In his classic book, The City of God, St. Augustine shows us how to think about the world. There are two cities: the City of God and the City of Man. These cities are founded on two loves. Augustine explains:

Two cities have been formed by two loves: the earthly by the love of self, even to the contempt of God; the heavenly by the love of God, even to the contempt of self.  The former, in a word, glories in itself, the latter in the Lord.  For the one seeks glory from men; but the greatest glory of the other is God, the witness of conscience.  The one lifts up its head in its own glory; the other says to its God, “Thou art my glory, and the lifter up of mine head.”

Hebrews 13 is about two cities, with the focus on the City of God. How does the City of God live? The residents, sustained by Jesus, persevere in love. They remember those in prison, hold marriage in honor, stay free from love of money, and remember that the Lord is their helper. By nature, the City of Man is opposed to the City of God because love of God has replaced love of Self, and Self never dies easily. The City of God operates under different rules, powered by the Holy Spirit. Whereas the City of Man looks for the easy way out, maximizing comfort and affluence, the City of God looks for the righteous way out, maximizing love and care.

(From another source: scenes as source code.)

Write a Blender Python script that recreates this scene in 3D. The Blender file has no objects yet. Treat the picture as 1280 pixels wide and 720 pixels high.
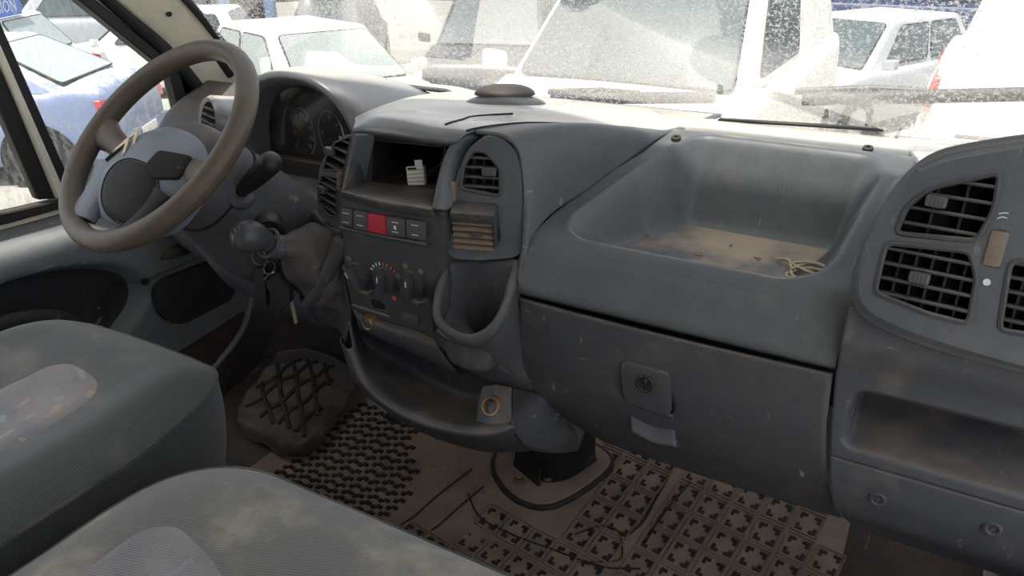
import bpy, bmesh, math, random
from mathutils import Vector, Matrix
random.seed(7)
SC = bpy.context.scene
COL = SC.collection
R = math.radians

# ------------------------------------------------------------------ camera, sky, sun, exposure
cam = bpy.data.cameras.new('camera'); cam_o = bpy.data.objects.new('camera', cam); COL.objects.link(cam_o)
cam.sensor_width = 36.0; cam.lens = 36.0 * 950 / 1280; cam.clip_start = 0.02; cam.clip_end = 300
cam_o.location = (0.757, 0.0, 1.13); cam_o.rotation_euler = (R(65), 0, R(29.3))
SC.camera = cam_o
w = bpy.data.worlds.new('sky'); SC.world = w; w.use_nodes = True
wn = w.node_tree; wn.nodes.clear()
sky = wn.nodes.new('ShaderNodeTexSky'); sky.sky_type = 'NISHITA'; sky.sun_disc = False
sky.sun_elevation = R(70); sky.sun_rotation = R(195); sky.air_density = 1.0; sky.dust_density = 3.0; sky.ozone_density = 1.0
bgn = wn.nodes.new('ShaderNodeBackground'); bgn.inputs[1].default_value = 0.36
wo = wn.nodes.new('ShaderNodeOutputWorld')
hs = wn.nodes.new('ShaderNodeHueSaturation'); hs.inputs['Saturation'].default_value = .36   # hazy, pale sky
wn.links.new(sky.outputs[0], hs.inputs['Color']); wn.links.new(hs.outputs[0], bgn.inputs[0]); wn.links.new(bgn.outputs[0], wo.inputs[0])
sun = bpy.data.lights.new('sun', 'SUN'); sun.energy = 9.5; sun.angle = R(1.5); sun.color = (1, .95, .87)
sun_o = bpy.data.objects.new('sun', sun); COL.objects.link(sun_o)
sun_o.rotation_euler = Vector((0.07, 0.31, -0.95)).to_track_quat('-Z', 'Y').to_euler()   # light travels forward and down: sun behind the van
SC.view_settings.view_transform = 'Standard'; SC.view_settings.look = 'None'
SC.view_settings.exposure = 0.12; SC.view_settings.gamma = 1.0
SC.view_settings.use_curve_mapping = False

# ------------------------------------------------------------------ materials
MATS = {}
def srgb(r, g, b):
    f = lambda c: ((c/255+.055)/1.055)**2.4 if c/255 > .04045 else c/255/12.92
    return (f(r), f(g), f(b), 1)
class NT:
    def __init__(s, name):
        s.m = bpy.data.materials.new(name); s.m.use_nodes = True; s.t = s.m.node_tree; s.t.nodes.clear()
        s.out = s.t.nodes.new('ShaderNodeOutputMaterial'); MATS[name] = s.m
        s.tc = s.t.nodes.new('ShaderNodeTexCoord')
    def n(s, typ, ins=None, **at):
        q = s.t.nodes.new(typ)
        for k, v in at.items(): setattr(q, k, v)
        for k, v in (ins or {}).items():
            if isinstance(v, bpy.types.NodeSocket): s.t.links.new(v, q.inputs[k])
            else: q.inputs[k].default_value = v
        return q
    def noise(s, scale, detail=3, rough=.55, vec=None, stretch=None):
        v = vec or s.tc.outputs['Object']
        if stretch:
            mp = s.n('ShaderNodeMapping', {'Vector': v, 'Scale': stretch[0], 'Rotation': stretch[1]}); v = mp.outputs[0]
        return s.n('ShaderNodeTexNoise', {'Vector': v, 'Scale': scale, 'Detail': detail, 'Roughness': rough}).outputs['Fac']
    def ramp(s, fac, a, b, lo=0., hi=1.):
        return s.n('ShaderNodeMapRange', {'Value': fac, 'From Min': a, 'From Max': b, 'To Min': lo, 'To Max': hi}, interpolation_type='SMOOTHSTEP').outputs[0]
    def math(s, op, a, b=0.):
        return s.n('ShaderNodeMath', {0: a, 1: b}, operation=op, use_clamp=True).outputs[0]
    def mix(s, fac, a, b):
        q = s.n('ShaderNodeMix', data_type='RGBA')
        for i, v in ((0, fac), (6, a), (7, b)):
            if isinstance(v, bpy.types.NodeSocket): s.t.links.new(v, q.inputs[i])
            else: q.inputs[i].default_value = v
        return q.outputs[2]
    def up(s, a, b):
        g = s.n('ShaderNodeNewGeometry'); z = s.n('ShaderNodeSeparateXYZ', {0: g.outputs['Normal']}).outputs[2]
        return s.ramp(z, a, b)
    def bump(s, h, strength, dist=.001, normal=None):
        ins = {'Height': h, 'Strength': strength, 'Distance': dist}
        if normal is not None: ins['Normal'] = normal
        return s.n('ShaderNodeBump', ins).outputs[0]
    def bsdf(s, col, rough, metal=0., normal=None, spec=.5, **kw):
        ins = {'Base Color': col, 'Roughness': rough, 'Metallic': metal, 'Specular IOR Level': spec}
        ins.update(kw)
        if normal is not None: ins['Normal'] = normal
        b = s.n('ShaderNodeBsdfPrincipled', ins)
        s.t.links.new(b.outputs[0], s.out.inputs[0]); return b

def gain(c, g): return tuple(min(x*g, .8) for x in c[:3])+(1,)
def plastic(name, col, dust=(120, 104, 86), du=.5, patch=.25, rough=.5, grain=.25, scuff=.3, spec=.36, g=1.6, up0=.45, cov=(.34, .66)):
    t = NT(name); col = gain(srgb(*col), g); dust = gain(srgb(*dust), g*.85)
    n1 = t.noise(9, 5, .6); n2 = t.noise(38, 4, .6); fine = t.noise(1100, 2)
    upw = t.up(up0, max(.985, up0+.02))
    d = t.math('MULTIPLY', upw, t.ramp(n1, *cov)); d = t.math('MULTIPLY', d, du)
    p = t.math('MULTIPLY', t.math('MULTIPLY', t.ramp(n1, .5, .72), t.ramp(n2, .35, .65)), patch)
    base = t.mix(t.ramp(n2, .3, .7), gain(col, .9), col); base = t.mix(t.math('MULTIPLY', t.ramp(t.noise(420, 3, .7), .5, .68), .16 if grain else 0.), base, gain(col, 2.1))
    c = t.mix(t.math('MAXIMUM', d, p), base, dust)
    sc = t.math('MAXIMUM', t.noise(60, 3, .7, stretch=((1, .16, .22), (.5, .8, .3))), t.noise(45, 4, .75, stretch=((.2, .5, 1), (1.1, .4, 2.2))))
    c = t.mix(t.math('MULTIPLY', t.ramp(sc, .66, .78), scuff), c, srgb(190, 188, 182))
    ro = t.n('ShaderNodeMapRange', {'Value': n1, 'From Min': .3, 'From Max': .7, 'To Min': rough-.06, 'To Max': rough+.12}).outputs[0]
    t.bsdf(c, ro, normal=t.bump(fine, grain, .0006), spec=spec)
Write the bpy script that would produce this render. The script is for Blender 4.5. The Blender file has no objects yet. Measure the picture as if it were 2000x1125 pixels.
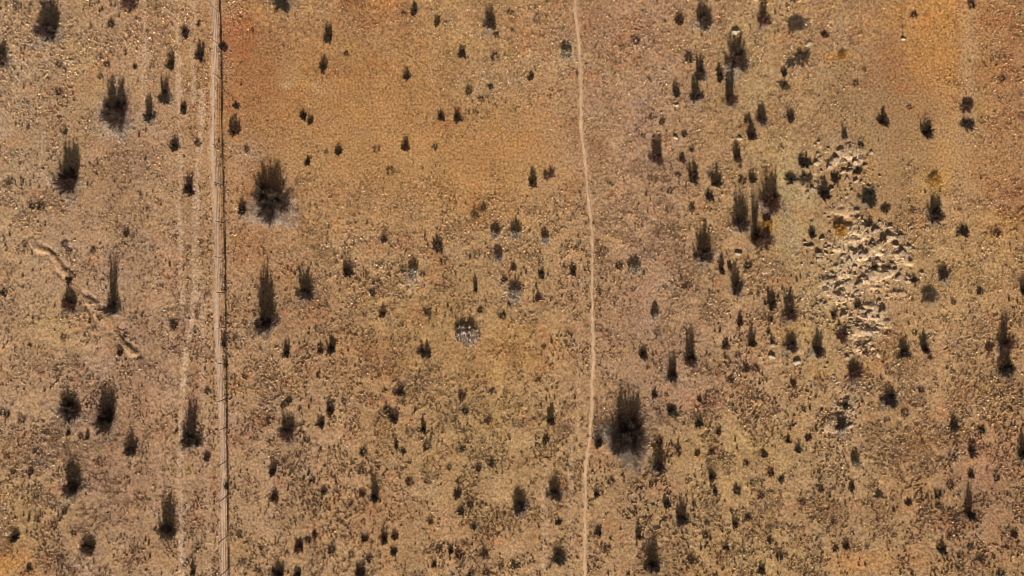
import bpy, math, random
import numpy as np

sc = bpy.context.scene
COL = sc.collection
PX = 40.0                      # photograph pixels per metre on the ground
SUN_EL = math.radians(22.0)

# ------------------------------------------------------------ camera
cam = bpy.data.cameras.new('camera')
cam.sensor_width = 36; cam.lens = 24.0
cam.clip_start = 0.5; cam.clip_end = 6000
cam_o = bpy.data.objects.new('camera', cam); COL.objects.link(cam_o)
cam_o.location = (0, 0, 33.333); cam_o.rotation_euler = (0, 0, 0)
sc.camera = cam_o

# ------------------------------------------------------------ sky and sun
w = bpy.data.worlds.new('World'); sc.world = w; w.use_nodes = True
nt = w.node_tree; nt.nodes.clear()
sky = nt.nodes.new('ShaderNodeTexSky'); sky.sky_type = 'NISHITA'; sky.sun_disc = False
sky.sun_elevation = SUN_EL; sky.sun_rotation = math.radians(180)
sky.dust_density = 0.6; sky.air_density = 0.55; sky.altitude = 2200; sky.ozone_density = 0.4
bg = nt.nodes.new('ShaderNodeBackground'); bg.inputs[1].default_value = 0.05
out = nt.nodes.new('ShaderNodeOutputWorld')
hs = nt.nodes.new('ShaderNodeHueSaturation'); hs.inputs['Saturation'].default_value = .12
nt.links.new(sky.outputs[0], hs.inputs['Color']); nt.links.new(hs.outputs[0], bg.inputs[0]); nt.links.new(bg.outputs[0], out.inputs[0])
sun = bpy.data.lights.new('sun', 'SUN'); sun.energy = 5.0; sun.angle = math.radians(0.5)
sun.color = (1.0, 0.93, 0.84)
sun_o = bpy.data.objects.new('sun', sun); COL.objects.link(sun_o)
sun_o.rotation_euler = (math.pi/2 - SUN_EL, 0, math.radians(1.0))
sun_o.location = (0, -30, 20)

sc.view_settings.view_transform = 'Standard'; sc.view_settings.look = 'None'
sc.cycles.filter_width = 0.75
sc.view_settings.exposure = 1.54; sc.view_settings.gamma = 1

def P(x, y): return (x-1000.0)/PX, (562.5-y)/PX

# ------------------------------------------------------------ noise
def hsh(ix, iy, seed):
    h = (ix.astype(np.int64)*374761393 + iy.astype(np.int64)*668265263 + seed*974634777) & 0xffffffff
    h = ((h ^ (h >> 13))*1274126177) & 0xffffffff
    h = ((h ^ (h >> 16))*2246822519) & 0xffffffff
    return ((h ^ (h >> 15)) & 0xffffff)/float(0xffffff)
def vn(x, y, cell, seed, cy=None):                 # value noise 0..1
    cy = cy or cell
    x = x/cell + 1000.37*((seed*7) % 13 + 1); y = y/cy + 917.11*((seed*5) % 11 + 1)
    ix = np.floor(x); iy = np.floor(y); fx = x-ix; fy = y-iy
    fx = fx*fx*(3-2*fx); fy = fy*fy*(3-2*fy)
    a = hsh(ix, iy, seed); b = hsh(ix+1, iy, seed); c = hsh(ix, iy+1, seed); d = hsh(ix+1, iy+1, seed)
    return a+(b-a)*fx + ((c+(d-c)*fx)-(a+(b-a)*fx))*fy
def fbm(x, y, cell, seed, n=3, cy=None):
    s = 0; t = 0; a = 1.0
    for i in range(n):
        s = s + a*vn(x, y, cell/2**i, seed+i*17, (cy/2**i) if cy else None); t += a; a *= .55
    return s/t
def sst(a, b, v):
    t = np.clip((v-a)/(b-a), 0, 1); return t*t*(3-2*t)
def lin(c):
    return np.array([((v/255.+.055)/1.055)**2.4 if v > 10 else v/255./12.92 for v in c])

# ------------------------------------------------------------ layout of the ground (photo pixels)
TRACK = [(418, -300), (418, 0), (420, 90), (417, 200), (415, 300), (420, 400), (424, 480), (422, 600), (427, 700), (433, 850), (436, 960), (435, 1125), (437, 1420)]
PATH = [(1113, -300), (1123, 0), (1128, 50), (1133, 120), (1135, 200), (1136, 250), (1143, 300), (1147, 370), (1153, 420), (1158, 480), (1156, 560), (1157, 640), (1158, 700), (1156, 780), (1153, 850), (1147, 880), (1143, 930), (1142, 1000), (1141, 1125), (1146, 1420)]
FENCE = [(424, -300), (427, 0), (432, 100), (434, 250), (436, 375), (438.5, 505), (440, 571), (442, 700), (443, 850), (445, 1000), (447, 1125), (451, 1420)]
FAINT = [([(397, 180), (388, 300), (382, 400), (381, 560), (373, 635), (361, 700), (354, 780), (350, 870), (352, 1000), (358, 1420)], 7, .78),
         ([(379, -300), (379, 0), (376, 110), (378, 200)], 6, .6),
         ([(338, -300), (340, 0), (348, 70), (352, 330), (349, 430), (356, 620)], 6, .65),
         ([(284, -300), (284, 50), (280, 230)], 7, .5),
         ([(395, 560), (393, 700), (402, 860), (408, 1000), (410, 1420)], 7, .35),
         ([(1116, 850), (1114, 1000), (1115, 1420)], 6, .3),
         ([(1062, 900), (1065, 1420)], 6, .35),
         ([(1150, 480), (1132, 600), (1128, 900)], 5, .2),
         ([(1893, -300), (1893, 60), (1888, 190), (1880, 330)], 22, .18)]
GULLY = [(72, 470), (95, 500), (130, 535), (160, 575), (195, 612), (235, 655), (262, 690)]
MAT = [(1700, 500, 95, 75, 1.0), (1660, 560, 70, 60, .8), (1740, 540, 50, 45, .8), (1690, 640, 60, 70, .75), (1660, 430, 80, 60, .5), (1640, 300, 60, 45, .55),
       (1590, 350, 70, 60, .4), (1650, 800, 50, 90, .55), (1600, 740, 60, 40, .3), (1620, 500, 60, 50, .5), (1560, 130, 45, 45, .35), (1655, 880, 50, 50, .3)]
GRIT = [(730, 500, 55, 34), (960, 150, 55, 45), (1010, 560, 65, 45), (518, 432, 50, 20), (224, 256, 50, 18), (805, 545, 20, 12), (1105, 124, 26, 15), (905, 80, 60, 50), (480, 285, 34, 22), (1065, 350, 50, 18), (1560, 128, 30, 26), (1590, 560, 60, 80), (1690, 560, 110, 110), (1660, 330, 60, 80), (1655, 820, 50, 80), (975, 440, 26, 40), (830, 700, 16, 10), (150, 970, 40, 20), (1890, 240, 30, 16), (1830, 440, 24, 14), (1120, 180, 20, 20)]
def xat(line, y): return np.interp(y, [p[1] for p in line], [p[0] for p in line])
def dline(px, py, line):
    d = np.full(px.shape, 1e9)
    for (x0, y0), (x1, y1) in zip(line[:-1], line[1:]):
        dx, dy = x1-x0, y1-y0
        t = np.clip(((px-x0)*dx+(py-y0)*dy)/(dx*dx+dy*dy), 0, 1)
        d = np.minimum(d, np.hypot(px-x0-t*dx, py-y0-t*dy))
    return d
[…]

Because the City of Man hates the City of God, the original audience would have known people imprisoned for their faith. The author is asking his readers to identify with them in their suffering because Christians comprise one body. Undoubtedly, that would have included watching over their spouses and children. The unity of the believers means not only that they are part of one church but that they stick their neck out for one another, even if that leads to suffering. After all, they’re following a man who died for the ones he loved. That’s not an easy call, but what in the Christian life is easy when living in the City of Man?

When it comes to holy living, the City of God never lets up. The joy of the Lord is their strength. So, naturally, the author moves from the hard to the harder. He calls his readers to two things in verses 4-5: marriage must be held in honor, and we must be content. The author has repeatedly warned us not to drift from God. One way we could fall away from the faith is to give ourselves over to sexual sin. Another way is to give ourselves over to greed.

Sexual immorality and greed are often closely linked. Discontentment leads to sexual sin, and sexual sin leads to discontentment. It is as true today as it was in the ancient world. Our disordered desires cause our downfall. But in the City of God, citizens are content with what God has provided because they’ve already received the deepest desire of their heart. They have God, the one who fulfills all longings.

We drift from God because we believe the Devil’s lie that God is holding us back. We are like Adam and Eve in the Garden of Eden, considering the fruit of the Tree of the Knowledge Good and Evil when the Tree of Life has been provided. Therefore, we fight sexual temptation and discontentment by considering Jesus Christ. Christ keeps us tied to the harbor of the gospel. He holds us in the throne room of heaven. We may feel the wind and the rage of the storms, but we cannot be lost at sea because the anchor holds.

To endure, we need reminders of the sovereign power of God. Here in Hebrews 13, the author quotes Psalm 118 as comfort and motivation for holy living. “The Lord is my helper; I will not fear; what can man do to me?” Our motivation to keep the marriage bed undefiled and remain content is the goodness of God. He will not leave us nor forsake us. He is our helper. The logic of the gospel tells us that all our greatest fears have been conquered in the life, death, and resurrection of Jesus. If the Lord grants us victory over our foes of sin and death, how much more will he grant victory over sexual temptation and greed? Is God holding out on us, or are we holding out on him? In which City do we have our citizenship?